* Given task
Please write out the lines of the data exactly, beginning with the first and ending with the line containing "from mathutils.geometry import"; leave the pictures behind.

★ ★ ★ ★

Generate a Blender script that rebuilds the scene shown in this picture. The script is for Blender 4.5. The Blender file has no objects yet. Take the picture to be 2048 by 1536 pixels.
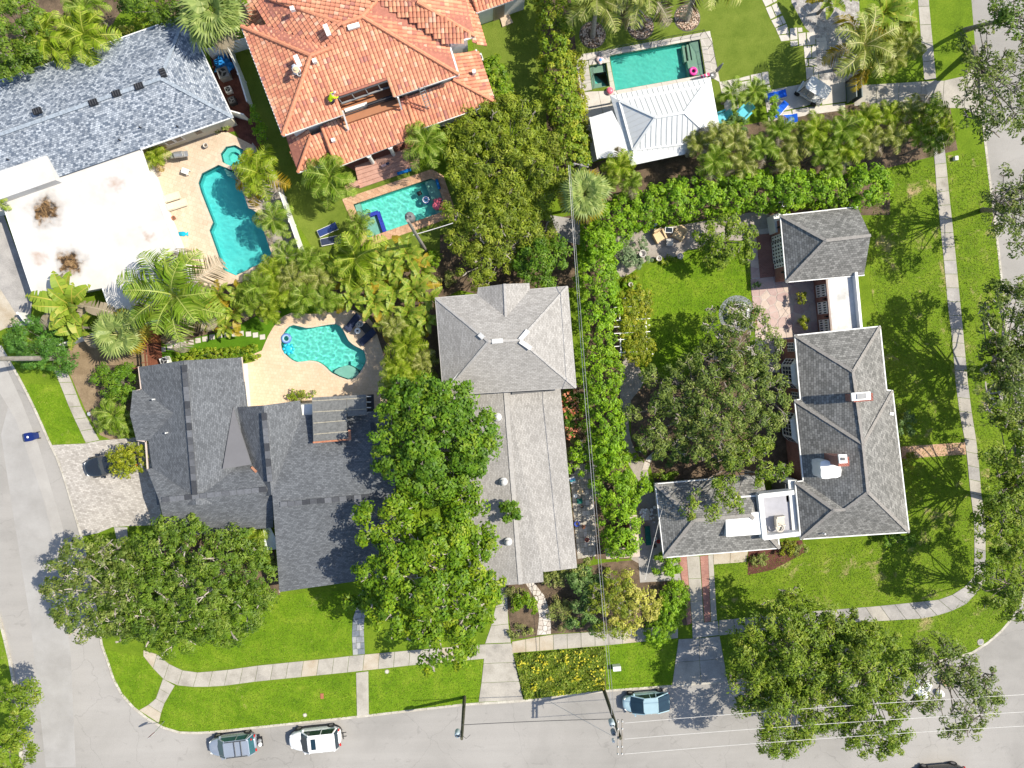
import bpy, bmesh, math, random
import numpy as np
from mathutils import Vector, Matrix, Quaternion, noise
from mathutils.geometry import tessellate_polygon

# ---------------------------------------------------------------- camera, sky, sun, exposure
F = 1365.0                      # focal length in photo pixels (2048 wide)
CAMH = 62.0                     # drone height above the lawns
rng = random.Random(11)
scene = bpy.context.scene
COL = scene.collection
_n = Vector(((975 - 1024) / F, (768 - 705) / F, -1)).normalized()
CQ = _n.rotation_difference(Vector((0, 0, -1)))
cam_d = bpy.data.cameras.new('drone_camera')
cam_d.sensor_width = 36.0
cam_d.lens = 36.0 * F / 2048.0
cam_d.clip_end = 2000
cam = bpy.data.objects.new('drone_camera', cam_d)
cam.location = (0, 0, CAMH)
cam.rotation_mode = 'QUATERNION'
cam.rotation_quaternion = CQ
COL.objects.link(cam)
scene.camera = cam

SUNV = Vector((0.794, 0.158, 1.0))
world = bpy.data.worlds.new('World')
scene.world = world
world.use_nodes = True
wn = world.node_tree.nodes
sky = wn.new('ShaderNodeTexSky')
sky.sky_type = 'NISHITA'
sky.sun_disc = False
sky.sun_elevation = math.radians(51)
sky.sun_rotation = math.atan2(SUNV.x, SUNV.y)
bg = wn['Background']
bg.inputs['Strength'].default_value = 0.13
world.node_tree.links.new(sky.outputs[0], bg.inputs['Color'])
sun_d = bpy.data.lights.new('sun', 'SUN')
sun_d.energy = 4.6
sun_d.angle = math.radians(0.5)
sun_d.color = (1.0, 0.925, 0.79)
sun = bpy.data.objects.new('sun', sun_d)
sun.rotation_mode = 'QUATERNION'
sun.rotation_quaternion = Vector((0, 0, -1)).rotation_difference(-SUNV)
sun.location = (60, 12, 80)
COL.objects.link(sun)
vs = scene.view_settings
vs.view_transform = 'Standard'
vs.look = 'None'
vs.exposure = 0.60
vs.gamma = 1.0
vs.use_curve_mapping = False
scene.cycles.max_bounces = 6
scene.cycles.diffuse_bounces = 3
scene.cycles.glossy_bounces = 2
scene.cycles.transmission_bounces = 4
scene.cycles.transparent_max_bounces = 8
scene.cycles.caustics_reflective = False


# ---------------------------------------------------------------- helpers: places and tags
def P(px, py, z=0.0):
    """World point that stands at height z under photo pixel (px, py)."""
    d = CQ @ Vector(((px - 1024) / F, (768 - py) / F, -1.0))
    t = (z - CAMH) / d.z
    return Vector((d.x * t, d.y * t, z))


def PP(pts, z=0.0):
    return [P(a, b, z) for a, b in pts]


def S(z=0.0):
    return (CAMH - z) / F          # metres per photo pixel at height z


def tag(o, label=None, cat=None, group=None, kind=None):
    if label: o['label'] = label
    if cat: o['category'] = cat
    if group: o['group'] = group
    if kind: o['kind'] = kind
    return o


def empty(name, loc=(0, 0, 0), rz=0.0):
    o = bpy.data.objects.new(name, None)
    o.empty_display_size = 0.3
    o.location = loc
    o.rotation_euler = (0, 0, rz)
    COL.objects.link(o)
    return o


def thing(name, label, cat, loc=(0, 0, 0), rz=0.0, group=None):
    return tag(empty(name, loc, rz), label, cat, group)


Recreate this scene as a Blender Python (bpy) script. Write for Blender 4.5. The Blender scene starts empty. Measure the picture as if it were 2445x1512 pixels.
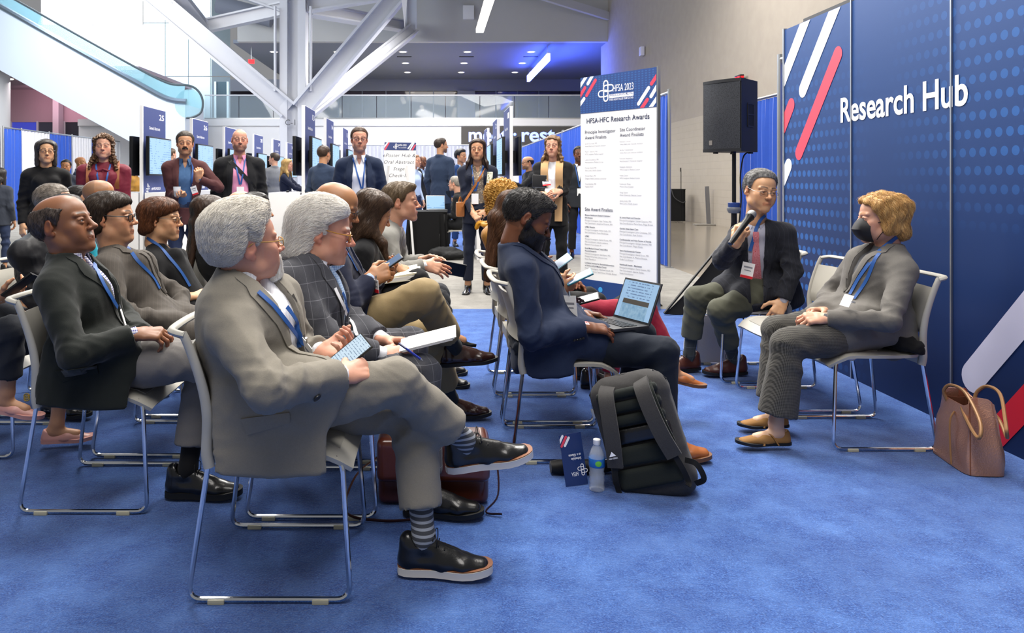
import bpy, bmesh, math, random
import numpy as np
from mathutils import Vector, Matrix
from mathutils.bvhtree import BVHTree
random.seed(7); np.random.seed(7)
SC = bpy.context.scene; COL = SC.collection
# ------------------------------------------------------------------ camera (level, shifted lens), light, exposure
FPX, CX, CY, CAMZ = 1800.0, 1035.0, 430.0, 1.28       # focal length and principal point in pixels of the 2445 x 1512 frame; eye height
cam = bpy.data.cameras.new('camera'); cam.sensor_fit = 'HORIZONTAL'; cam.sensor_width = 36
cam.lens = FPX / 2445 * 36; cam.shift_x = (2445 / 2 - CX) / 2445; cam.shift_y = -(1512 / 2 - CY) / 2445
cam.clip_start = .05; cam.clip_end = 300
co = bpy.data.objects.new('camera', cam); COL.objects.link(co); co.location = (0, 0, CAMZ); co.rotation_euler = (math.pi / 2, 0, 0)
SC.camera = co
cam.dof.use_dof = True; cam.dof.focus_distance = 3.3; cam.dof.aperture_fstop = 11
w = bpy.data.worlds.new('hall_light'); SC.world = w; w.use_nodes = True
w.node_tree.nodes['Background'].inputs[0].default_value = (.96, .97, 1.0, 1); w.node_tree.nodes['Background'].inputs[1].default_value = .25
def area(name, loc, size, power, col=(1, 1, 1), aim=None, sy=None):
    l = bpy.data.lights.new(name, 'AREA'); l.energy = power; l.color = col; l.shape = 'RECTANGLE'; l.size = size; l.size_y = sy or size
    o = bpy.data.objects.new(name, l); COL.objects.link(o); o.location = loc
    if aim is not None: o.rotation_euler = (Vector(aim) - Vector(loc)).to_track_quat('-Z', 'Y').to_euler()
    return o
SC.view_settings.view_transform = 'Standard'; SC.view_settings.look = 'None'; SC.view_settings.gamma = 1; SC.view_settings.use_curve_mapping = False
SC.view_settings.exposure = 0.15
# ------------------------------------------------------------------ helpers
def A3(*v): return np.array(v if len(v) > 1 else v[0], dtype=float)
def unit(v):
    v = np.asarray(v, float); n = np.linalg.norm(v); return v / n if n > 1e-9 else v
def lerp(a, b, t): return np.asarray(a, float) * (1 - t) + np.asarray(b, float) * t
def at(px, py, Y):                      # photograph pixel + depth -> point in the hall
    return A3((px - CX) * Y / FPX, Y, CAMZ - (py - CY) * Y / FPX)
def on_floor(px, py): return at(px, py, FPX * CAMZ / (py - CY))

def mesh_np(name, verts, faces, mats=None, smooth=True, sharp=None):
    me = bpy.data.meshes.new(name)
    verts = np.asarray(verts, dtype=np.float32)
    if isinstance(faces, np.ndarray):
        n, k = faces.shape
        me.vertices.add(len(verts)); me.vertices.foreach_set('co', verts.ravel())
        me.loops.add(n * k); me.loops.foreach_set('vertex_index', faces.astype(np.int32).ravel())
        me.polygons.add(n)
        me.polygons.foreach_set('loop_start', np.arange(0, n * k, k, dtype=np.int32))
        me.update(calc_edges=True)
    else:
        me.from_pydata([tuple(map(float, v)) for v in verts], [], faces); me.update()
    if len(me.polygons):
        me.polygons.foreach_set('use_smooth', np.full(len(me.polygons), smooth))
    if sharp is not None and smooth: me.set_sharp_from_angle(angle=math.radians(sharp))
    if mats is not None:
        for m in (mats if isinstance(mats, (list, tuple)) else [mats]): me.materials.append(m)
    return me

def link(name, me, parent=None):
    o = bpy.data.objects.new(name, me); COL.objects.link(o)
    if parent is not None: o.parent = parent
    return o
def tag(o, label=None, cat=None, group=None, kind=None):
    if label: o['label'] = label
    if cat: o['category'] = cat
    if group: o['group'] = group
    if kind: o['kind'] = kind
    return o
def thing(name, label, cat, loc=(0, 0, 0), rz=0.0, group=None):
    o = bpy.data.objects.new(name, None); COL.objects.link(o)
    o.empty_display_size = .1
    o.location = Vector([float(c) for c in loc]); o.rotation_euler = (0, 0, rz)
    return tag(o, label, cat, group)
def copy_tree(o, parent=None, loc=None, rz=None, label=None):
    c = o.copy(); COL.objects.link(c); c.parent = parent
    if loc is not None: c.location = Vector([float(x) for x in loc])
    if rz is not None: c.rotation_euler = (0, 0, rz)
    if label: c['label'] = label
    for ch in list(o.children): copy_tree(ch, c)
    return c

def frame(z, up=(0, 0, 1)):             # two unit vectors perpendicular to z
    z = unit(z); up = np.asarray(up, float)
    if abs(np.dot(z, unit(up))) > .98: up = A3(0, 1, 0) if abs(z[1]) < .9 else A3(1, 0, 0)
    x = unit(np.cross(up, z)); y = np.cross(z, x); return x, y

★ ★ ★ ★

* Response for this exercise
Generate a Blender script that rebuilds the scene shown in this picture. The script is for Blender 4.5. The Blender file has no objects yet. Take the picture to be 2048 by 1536 pixels.
import bpy, bmesh, math, random
import numpy as np
from mathutils import Vector, Matrix, Quaternion, noise
from mathutils.geometry import tessellate_polygon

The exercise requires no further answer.